Copy the lines of the data below exactly, starting at the first and stopping after the line that contains "mb = MB(); p = dish_pt(-30, -408);"; include no pictures.
+-------+
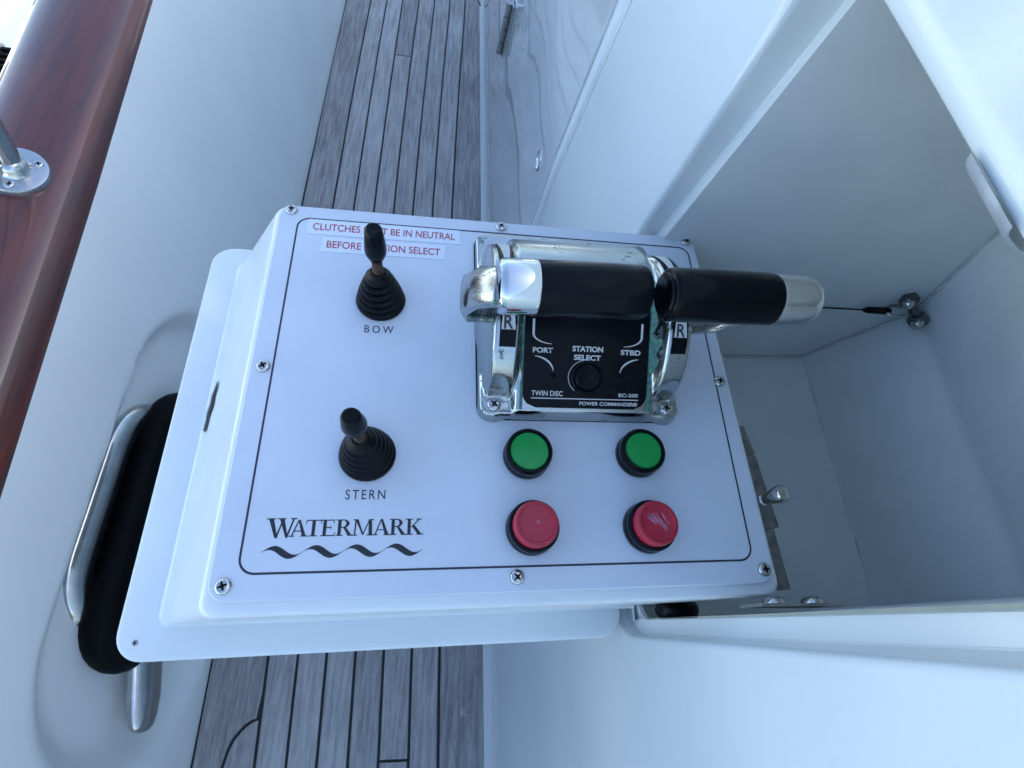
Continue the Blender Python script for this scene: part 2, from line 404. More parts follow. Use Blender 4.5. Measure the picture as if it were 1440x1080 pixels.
# black chafe sleeve: a fat loop of hose lying in the fairlead
ch = thing('chafe_hose', 'thick black rubber hose looped through the steel fairlead', 'hose', off)
mb = MB(); pts = []
sp = stadium(103, -370, 139, 41, 14)
NN = len(sp)
for k in range(NN + 1):
    y, z = sp[k % NN]; p = dish_pt(HY, HZ) + Vector((bx(z) + 14, y - HY, z - HZ)); pts.append(tuple(p))
mb.tube(pts, 20.5, 24); mb.build('loop', M_hose, ch, origin=off).location = (0, 0, 0)
# horn of the mooring cleat, just below and aft of the hose
cl = thing('mooring_cleat', 'polished steel cleat horn pointing aft under the corner of the folded lid', 'cleat', tuple(dish_pt(-60, -408)))
o2 = tuple(dish_pt(-60, -408))
mb = MB(); loops = []
for t, w, h in ((40, 31, 12), (10, 30, 13), (-20, 28, 13), (-38, 25, 11), (-48, 21, 9), (-53, 15, 6), (-55, 6, 2)):
    y = -60 + t; c = dish_pt(-60, -408) + Vector((14 + (20 - t) * .16, t, -(20 - t) * .12))
    loops.append([tuple(c + Vector((h * sin(a) * (1.15 if sin(a) > 0 else .8), 0, w * (abs(cos(a)) ** .8) * (1 if cos(a) > 0 else -1)))) for a in [2 * pi * k / 28 for k in range(28)]])
mb.loft(loops); mb.build('horn', M_steel, cl, origin=o2).location = (0, 0, 0)
mb = MB(); p = dish_pt(-30, -408); mb.tube([tuple(p + Vector((-6, 0, 0))), tuple(p + Vector((14, 0, 0)))], 14, 20); mb.build('post', M_steel, cl, origin=o2).location = (0, 0, 0)

# ------------------------------------------------------------------ varnished cap rail
rl = thing('cap_rail', 'dark red varnished wooden cap rail running along the top of the bulwark', 'rail', (-290, 300, -130))
mb = MB(); loops = []
W2 = 106
def rail_loop(y, grow=0):
    xi, zi = rail_in(y); out = []
    prof = []
    for k in range(33):                      # domed top from the inner to the outer edge, steeper on the inner side
        a = pi * k / 32
        px = (1 - cos(a)) / 2 * W2; hz = 34 * (sin(a) ** .62) - 8
        prof.append((px, hz + 4 * (px / W2)))
    for q in ((W2 - 4, -18), (W2 - 14, -24), (14, -24), (3, -18)): prof.append(q)
    return [(xi + 2 - px, y, zi + hz) for px, hz in prof]
for i in range(56): loops.append(rail_loop(-420 + i * 36))
mb.loft(loops); mb.build('handrail', M_mahog, rl, origin=(-290, 300, -130)).location = (0, 0, 0)
mb = MB(); mb.tube([(rail_in(y)[0] - W2 - 3, y, rail_in(y)[1] - 2) for y in range(-420, 1600, 100)], 5, 10)
mb.build('rubbing_strip', M_steel_dull, rl, origin=(-290, 300, -130)).location = (0, 0, 0)

# ------------------------------------------------------------------ stanchion on the rail
sc_ = Vector((-284, 361, -98)); tilt = Matrix.Rotation(radians(12), 3, 'Y') @ Matrix.Rotation(radians(4), 3, 'X')
st = thing('stanchion', 'stainless steel stanchion on a round flange screwed to the varnished rail', 'stanchion', sc_)
mb = MB(); mb.lathe((0, 0, 0), tilt @ Vector((0, 0, 1)), [(25, -14), (25, .5), (24.2, 2.2), (21, 3.2), (13, 3.8), (11.5, 5.5), (10.5, 9), (8, 13), (3, 16)], 48); mb.build('flange', M_steel, st)
dirn = Vector((.10, .14, 1)).normalized()
mb = MB(); mb.tube([(0, 0, 0), tuple(dirn * 25), tuple(dirn * 600)], 9, 24); mb.build('post', M_steel, st)
mb = MB(); mb.tube([(-6, -7, 0), (-17, -16, 40), (-60, -60, 420)], 5, 16); mb.build('brace', M_steel, st)
for a in (35, 155, 275):
    v = tilt @ Vector((18 * cos(radians(a)), 18 * sin(radians(a)), 3)); screw(st, v, 3.8, 1.8, a, tilt)
# dark bedding under the flange
mb = MB(); mb.lathe(tilt @ Vector((0, 0, -5)), tilt @ Vector((0, 0, 1)), [(26.5, -22), (26.5, -3)], 40); mb.build('bedding', M_rubber, st)

# ------------------------------------------------------------------ cabin side
def wx(y, z): return 208 - .02 * (y + 35) + .08 * (z + 540)
cab = thing('cabin_side', 'glossy white cabin side with an open locker and a flush hatch door', 'cabin side', (208, 0, ZD))
O = (208, 0, ZD)
def cpart(mb, name, m, parent=None, **k):
    o = mb.build(name, m, parent or cab, origin=O, **k); o.location = (0, 0, 0)
    return o
OY0, OY1, OZ0, OZ1 = -25.5, 249, -86, 219
YA, YB, ZT = -1400, 2700, 430
mb = MB()
# wall round the opening: rounded-rectangle rings growing from the rim
def rr_yz(y0, y1, z0, z1, r, n=8): return [(p[0], p[1]) for p in rrect(y0, y1, z0, z1, r, 0, n)]
rings = []
def shr(y, z, k): return y - k * (z + 70) * max(0, min(1, (60 - y) / 70))   # the aft edge of the opening is not quite plumb
for g, dx in ((0, 4), (.7, 1.6), (2, .5), (4.5, 0), (12, 0)):
    rings.append([(wx(y, z) + dx, shr(y, z, .037), z) for y, z in rr_yz(OY0 - g, OY1 + g, OZ0 - g, OZ1 + g, 22 + g)])
def dsh(v): return (v[0], v[1] - .06 * v[2] * max(0, 1 - abs(v[1] - DY0) / 56), v[2])
DY0 = 459
outer = [(wx(y, z), y, z) for y, z in rr_yz(-150, 400, -99, 300, .5)]
rings.append(outer)
mb.loft(rings, False, False)
def sheet(y0, y1, z0, z1, ny, nz, fx):
    v = []; f = []
    for i in range(ny + 1):
        for j in range(nz + 1):
            y = y0 + (y1 - y0) * i / ny; z = z0 + (z1 - z0) * j / nz; v.append((fx(y, z), y, z))
    for i in range(ny):
        for j in range(nz):
            a = i * (nz + 1) + j; f.append((a, a + nz + 1, a + nz + 2, a + 1))
    mb.add(v, f)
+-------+
◆ TASK RESPONSE ◆
Continue the Blender Python script for this scene: part 2, from line 404. More parts follow. Use Blender 4.5. Measure the picture as if it were 1440x1080 pixels.
# black chafe sleeve: a fat loop of hose lying in the fairlead
ch = thing('chafe_hose', 'thick black rubber hose looped through the steel fairlead', 'hose', off)
mb = MB(); pts = []
sp = stadium(103, -370, 139, 41, 14)
NN = len(sp)
for k in range(NN + 1):
    y, z = sp[k % NN]; p = dish_pt(HY, HZ) + Vector((bx(z) + 14, y - HY, z - HZ)); pts.append(tuple(p))
mb.tube(pts, 20.5, 24); mb.build('loop', M_hose, ch, origin=off).location = (0, 0, 0)
# horn of the mooring cleat, just below and aft of the hose
cl = thing('mooring_cleat', 'polished steel cleat horn pointing aft under the corner of the folded lid', 'cleat', tuple(dish_pt(-60, -408)))
o2 = tuple(dish_pt(-60, -408))
mb = MB(); loops = []
for t, w, h in ((40, 31, 12), (10, 30, 13), (-20, 28, 13), (-38, 25, 11), (-48, 21, 9), (-53, 15, 6), (-55, 6, 2)):
    y = -60 + t; c = dish_pt(-60, -408) + Vector((14 + (20 - t) * .16, t, -(20 - t) * .12))
    loops.append([tuple(c + Vector((h * sin(a) * (1.15 if sin(a) > 0 else .8), 0, w * (abs(cos(a)) ** .8) * (1 if cos(a) > 0 else -1)))) for a in [2 * pi * k / 28 for k in range(28)]])
mb.loft(loops); mb.build('horn', M_steel, cl, origin=o2).location = (0, 0, 0)
mb = MB(); p = dish_pt(-30, -408); mb.tube([tuple(p + Vector((-6, 0, 0))), tuple(p + Vector((14, 0, 0)))], 14, 20); mb.build('post', M_steel, cl, origin=o2).location = (0, 0, 0)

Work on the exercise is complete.